Government rejects focus on tackling inequality in Sustainable Development Goals
12 February 2015
Publication of Government response, Connected world: Agreeing Sustainable Development Goals in 2015
- Government response: Connected world: Agreeing ambitious Sustainable Development Goals in 2015
- Government response: Connected world: Agreeing ambitious Sustainable Development Goals in 2015 (PDF 126.39 KB)
- Inquiry: Sustainable Development Goals
- Report: Connected world: Agreeing ambitious Sustainable Development Goals in 2015
- Environmental Audit Committee
Joan Walley MP, chair of the Committee, said:
“It is vital that we get the right Sustainable Development Goals, being negotiated at the UN at the end of this year.

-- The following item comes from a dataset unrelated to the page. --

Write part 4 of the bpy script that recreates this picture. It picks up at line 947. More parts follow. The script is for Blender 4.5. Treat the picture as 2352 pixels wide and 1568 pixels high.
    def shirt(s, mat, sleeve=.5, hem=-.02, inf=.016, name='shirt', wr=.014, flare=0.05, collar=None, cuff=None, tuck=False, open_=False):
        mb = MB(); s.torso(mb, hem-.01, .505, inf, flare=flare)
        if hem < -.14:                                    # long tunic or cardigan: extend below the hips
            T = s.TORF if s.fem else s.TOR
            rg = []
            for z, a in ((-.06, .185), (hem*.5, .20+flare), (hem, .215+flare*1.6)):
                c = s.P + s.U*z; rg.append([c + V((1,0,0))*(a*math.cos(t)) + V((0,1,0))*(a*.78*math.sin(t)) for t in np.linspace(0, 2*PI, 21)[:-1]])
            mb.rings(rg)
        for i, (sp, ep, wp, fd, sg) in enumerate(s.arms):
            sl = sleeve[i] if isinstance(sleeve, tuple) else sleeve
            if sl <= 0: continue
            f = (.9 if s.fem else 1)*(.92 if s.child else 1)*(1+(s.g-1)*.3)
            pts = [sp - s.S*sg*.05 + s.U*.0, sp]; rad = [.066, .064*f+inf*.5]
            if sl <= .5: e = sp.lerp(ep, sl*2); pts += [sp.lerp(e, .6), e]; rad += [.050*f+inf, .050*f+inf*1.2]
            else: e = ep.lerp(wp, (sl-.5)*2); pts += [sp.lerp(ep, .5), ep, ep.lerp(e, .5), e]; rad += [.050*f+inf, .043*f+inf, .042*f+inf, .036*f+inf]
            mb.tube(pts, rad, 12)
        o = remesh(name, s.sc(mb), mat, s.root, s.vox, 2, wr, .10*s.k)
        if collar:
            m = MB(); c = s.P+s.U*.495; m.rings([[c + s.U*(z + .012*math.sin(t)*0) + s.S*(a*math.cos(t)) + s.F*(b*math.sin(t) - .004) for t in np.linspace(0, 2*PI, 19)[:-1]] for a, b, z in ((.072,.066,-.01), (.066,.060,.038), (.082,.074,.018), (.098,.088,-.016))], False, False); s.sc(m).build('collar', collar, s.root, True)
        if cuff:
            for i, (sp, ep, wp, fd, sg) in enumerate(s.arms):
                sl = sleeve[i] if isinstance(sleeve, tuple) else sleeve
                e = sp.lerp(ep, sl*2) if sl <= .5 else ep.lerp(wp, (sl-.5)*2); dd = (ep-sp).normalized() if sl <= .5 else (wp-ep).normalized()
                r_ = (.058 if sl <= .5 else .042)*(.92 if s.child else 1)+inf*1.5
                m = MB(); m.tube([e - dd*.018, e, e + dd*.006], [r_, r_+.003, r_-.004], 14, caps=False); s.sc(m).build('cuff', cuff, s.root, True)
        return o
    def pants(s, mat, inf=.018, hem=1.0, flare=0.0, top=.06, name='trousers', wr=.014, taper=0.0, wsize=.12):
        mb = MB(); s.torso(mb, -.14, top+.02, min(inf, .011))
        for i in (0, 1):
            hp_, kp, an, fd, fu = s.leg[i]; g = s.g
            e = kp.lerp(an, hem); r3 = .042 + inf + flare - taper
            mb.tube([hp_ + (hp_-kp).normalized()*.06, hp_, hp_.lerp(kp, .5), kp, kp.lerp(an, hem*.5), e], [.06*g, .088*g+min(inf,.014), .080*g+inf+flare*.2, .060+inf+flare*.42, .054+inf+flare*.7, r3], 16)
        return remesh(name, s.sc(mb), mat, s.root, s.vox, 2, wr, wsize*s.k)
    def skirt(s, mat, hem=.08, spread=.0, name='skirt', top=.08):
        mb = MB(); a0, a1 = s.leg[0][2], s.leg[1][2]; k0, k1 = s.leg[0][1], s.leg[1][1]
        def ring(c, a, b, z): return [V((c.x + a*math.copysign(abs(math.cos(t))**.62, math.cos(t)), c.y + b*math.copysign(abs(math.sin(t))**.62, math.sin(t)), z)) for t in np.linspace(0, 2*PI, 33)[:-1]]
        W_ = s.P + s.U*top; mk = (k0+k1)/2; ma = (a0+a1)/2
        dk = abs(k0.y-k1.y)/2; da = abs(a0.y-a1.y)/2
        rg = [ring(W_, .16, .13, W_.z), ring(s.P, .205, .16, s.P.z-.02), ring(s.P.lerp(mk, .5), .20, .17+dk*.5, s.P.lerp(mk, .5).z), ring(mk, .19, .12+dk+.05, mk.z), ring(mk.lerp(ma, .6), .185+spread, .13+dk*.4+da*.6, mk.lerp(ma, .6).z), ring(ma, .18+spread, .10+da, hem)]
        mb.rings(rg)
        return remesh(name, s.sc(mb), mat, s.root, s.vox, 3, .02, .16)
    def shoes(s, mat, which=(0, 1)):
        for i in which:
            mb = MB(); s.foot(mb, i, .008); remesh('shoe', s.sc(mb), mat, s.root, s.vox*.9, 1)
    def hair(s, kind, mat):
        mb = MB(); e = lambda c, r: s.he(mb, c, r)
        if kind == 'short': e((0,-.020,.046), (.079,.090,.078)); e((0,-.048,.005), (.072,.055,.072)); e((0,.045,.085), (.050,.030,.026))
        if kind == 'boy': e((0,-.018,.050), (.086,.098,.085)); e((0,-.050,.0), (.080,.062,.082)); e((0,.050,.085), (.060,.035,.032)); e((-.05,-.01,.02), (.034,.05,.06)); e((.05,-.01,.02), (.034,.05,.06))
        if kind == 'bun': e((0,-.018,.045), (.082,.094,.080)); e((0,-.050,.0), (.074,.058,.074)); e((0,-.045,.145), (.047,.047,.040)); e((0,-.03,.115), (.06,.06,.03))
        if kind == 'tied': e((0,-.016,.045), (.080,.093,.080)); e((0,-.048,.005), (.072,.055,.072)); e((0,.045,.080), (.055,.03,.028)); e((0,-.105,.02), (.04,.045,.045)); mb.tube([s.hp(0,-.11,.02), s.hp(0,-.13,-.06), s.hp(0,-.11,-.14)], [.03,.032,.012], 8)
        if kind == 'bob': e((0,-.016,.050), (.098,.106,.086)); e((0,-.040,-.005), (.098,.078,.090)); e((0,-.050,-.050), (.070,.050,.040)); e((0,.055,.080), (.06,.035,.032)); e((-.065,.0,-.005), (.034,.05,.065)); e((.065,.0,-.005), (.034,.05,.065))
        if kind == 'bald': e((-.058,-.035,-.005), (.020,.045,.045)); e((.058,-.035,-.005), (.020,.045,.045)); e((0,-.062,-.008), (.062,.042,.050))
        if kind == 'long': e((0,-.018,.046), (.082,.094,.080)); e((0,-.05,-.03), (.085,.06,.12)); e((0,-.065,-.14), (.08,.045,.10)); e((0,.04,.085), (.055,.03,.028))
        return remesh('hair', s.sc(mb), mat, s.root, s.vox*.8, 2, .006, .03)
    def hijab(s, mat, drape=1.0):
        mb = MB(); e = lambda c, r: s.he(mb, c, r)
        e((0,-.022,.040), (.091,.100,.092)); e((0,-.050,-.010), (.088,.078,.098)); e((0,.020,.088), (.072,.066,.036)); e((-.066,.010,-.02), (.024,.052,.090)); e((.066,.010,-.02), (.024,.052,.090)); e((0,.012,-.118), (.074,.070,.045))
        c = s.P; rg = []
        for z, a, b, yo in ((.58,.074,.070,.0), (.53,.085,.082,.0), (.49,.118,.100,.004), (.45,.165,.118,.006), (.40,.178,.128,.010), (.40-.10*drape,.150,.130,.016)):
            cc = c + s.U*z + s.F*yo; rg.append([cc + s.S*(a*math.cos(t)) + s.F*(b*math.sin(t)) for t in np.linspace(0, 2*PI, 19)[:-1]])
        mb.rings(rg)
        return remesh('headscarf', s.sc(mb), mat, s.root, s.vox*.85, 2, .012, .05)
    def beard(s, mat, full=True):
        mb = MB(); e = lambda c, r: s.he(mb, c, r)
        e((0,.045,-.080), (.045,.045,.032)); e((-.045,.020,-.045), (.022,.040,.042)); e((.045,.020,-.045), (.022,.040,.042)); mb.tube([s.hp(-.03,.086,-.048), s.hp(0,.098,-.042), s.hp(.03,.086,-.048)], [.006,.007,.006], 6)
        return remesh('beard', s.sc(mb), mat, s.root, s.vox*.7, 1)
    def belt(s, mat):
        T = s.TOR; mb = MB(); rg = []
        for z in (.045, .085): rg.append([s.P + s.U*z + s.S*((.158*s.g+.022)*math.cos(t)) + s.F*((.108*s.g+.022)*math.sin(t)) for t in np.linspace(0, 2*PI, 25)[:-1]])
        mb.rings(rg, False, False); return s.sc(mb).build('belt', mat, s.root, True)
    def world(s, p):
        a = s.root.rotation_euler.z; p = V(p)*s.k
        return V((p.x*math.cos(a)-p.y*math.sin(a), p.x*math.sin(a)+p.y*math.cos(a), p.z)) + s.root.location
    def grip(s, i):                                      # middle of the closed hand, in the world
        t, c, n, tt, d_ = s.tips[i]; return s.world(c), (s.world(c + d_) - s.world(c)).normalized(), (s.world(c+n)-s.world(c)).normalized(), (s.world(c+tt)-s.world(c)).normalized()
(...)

Not only will they shape the aid programmes for developing countries up to 2030, but for the first time the UN goals will bind the UK and other developed countries too. It will be important that the broad range of issues already identified by the UN’s preparatory work is fully reflected in the final Goals. That means tackling extreme poverty, but it also means explicitly addressing inequality between and within all countries, so it is disappointing that the Government rejects that inequality focus.”
In its Response to the Environmental Audit Committee’s December 2014 report on the Sustainable Development Goals (SDGs), the Government rejects the MPs’ call to push for the SDGs to address inequality alongside poverty, reflecting the early draft of the SDGs published by the UN ‘Open Working Group’ in 2014. The Government prefers the SDGs to focus on tackling extreme poverty — ‘leaving no one behind’ in all groups of people — and highlights what it saw as a need “to address the shortcoming of the [previous Millennium Development Goals by] moving beyond measurement by averages”.
The Government agrees on the need for the SDGs to cover the breadth of the 17 goals in the UN ‘Open Working Group’ draft, but reiterates its call for having fewer than 17 SDGs in the final version. The Government favours what it terms a “visible integration” of climate across the SDGs, but does not explicitly support or reject having a separate climate change goal which was recommended by the Committee.